For the third time in six years, California voters will decide in November whether to grant cities and counties more power to regulate rents.
Proposition 33 would repeal a 1995 law that curbs locals’ ability to cap rents, known as the Costa-Hawkins Rental Housing Act. The law prohibits cities and counties from imposing rent control on all single-family homes, condos and apartments built after 1995 and ensures landlords can bring rents up to market rate when a new tenant moves in.
Proposition 33 would do away with those provisions, allowing cities and counties to adopt local rules that control rents on all types of properties and for new tenants. It would also bar the state from passing any new laws limiting local rent control.
Voters twice rejected similar initiatives that would have gutted Costa-Hawkins, but rent control has become increasingly popular with advocates and political leaders as they struggle to rein in housing costs. The policy is also gaining traction nationally, with President Joe Biden and Vice President Kamala Harris embracing the cause.
Rent control in the wild
More recent research into the real-world impacts of rent control describes a nuanced picture as it relates to rental prices, the stock of rental housing, and its impacts on tenants.
In one study from 2019, researchers took advantage of a natural experiment by examining the effects of a 1994 ballot measure that expanded rent control to small, multi-family properties in San Francisco that the city’s rent control laws hadn’t previously covered.

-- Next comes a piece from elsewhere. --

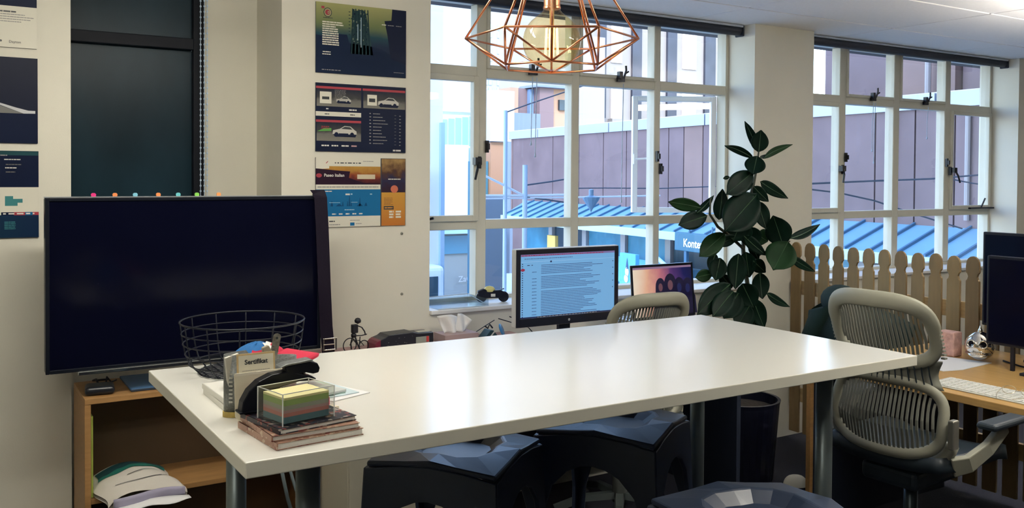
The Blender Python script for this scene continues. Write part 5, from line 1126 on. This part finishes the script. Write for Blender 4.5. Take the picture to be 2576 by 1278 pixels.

It found tenants in controlled units were 20% more likely to stay in those apartments compared to people who didn’t have access to rent control, and “the vast majority of those incentivized to remain in their rent-controlled apartment would have been displaced from San Francisco had they not been covered.” That was especially true for renters of color.
That finding seemed to bolster advocates’ claims that rent control is effective at stemming displacement. But, the research also pointed to evidence that bolstered opponents’ claims.
It found that landlords responded to the policy by converting their properties to condos, selling them or redeveloping. Over time, that led to a 15% drop in rental housing in the city and a shift toward buildings that cater to higher-income residents. As the traditional economists had predicted, it drove up costs for people who weren’t already in rent-controlled apartments.
However, Rutgers economist Mark Paul, who supports rent control, argues policymakers could prevent this reduction in rental housing stock by pairing rent caps with other regulations that mitigate such unintended consequences.
“For me, the evidence is quite clear that rent control can be tremendously beneficial,” he said.
Extreme vs. moderate
Paul and some other modern economists argue that the trick to rent control is balancing landlords’ needs with those of tenants while taking other steps to address the housing shortage, like building a lot more affordable apartments.
“Any policy, you can design a helpful version of it, or you can design a potentially harmful version of it,” he said. “We can design smart rent control policies to deliver both affordability and stability for renters while also maintaining a healthy market for people to continue building.”
To stop landlords from shirking maintenance, for instance, Paul said they should be allowed to pass on the costs of improvements to renters. Policymakers can do that by allowing rent increases above the rent control threshold in some cases so property owners can recover their investments.
To prevent landlords from converting their apartments to condos, Paul said lawmakers can put rules in place limiting those conversions. He also argues for policies that hold rents down not just for existing tenants but also for new tenants, a controversial provision referred to as vacancy control…
Even Paul, a proponent of rent control, said the policy “is not a silver bullet.”
Instead, he argues for rent control as one useful tool among the many we must piece together to tackle a housing crisis as dire as California’s.
“The truth is that no single solution is going to be enough to fix the huge hole that we find ourselves in here today,” he said.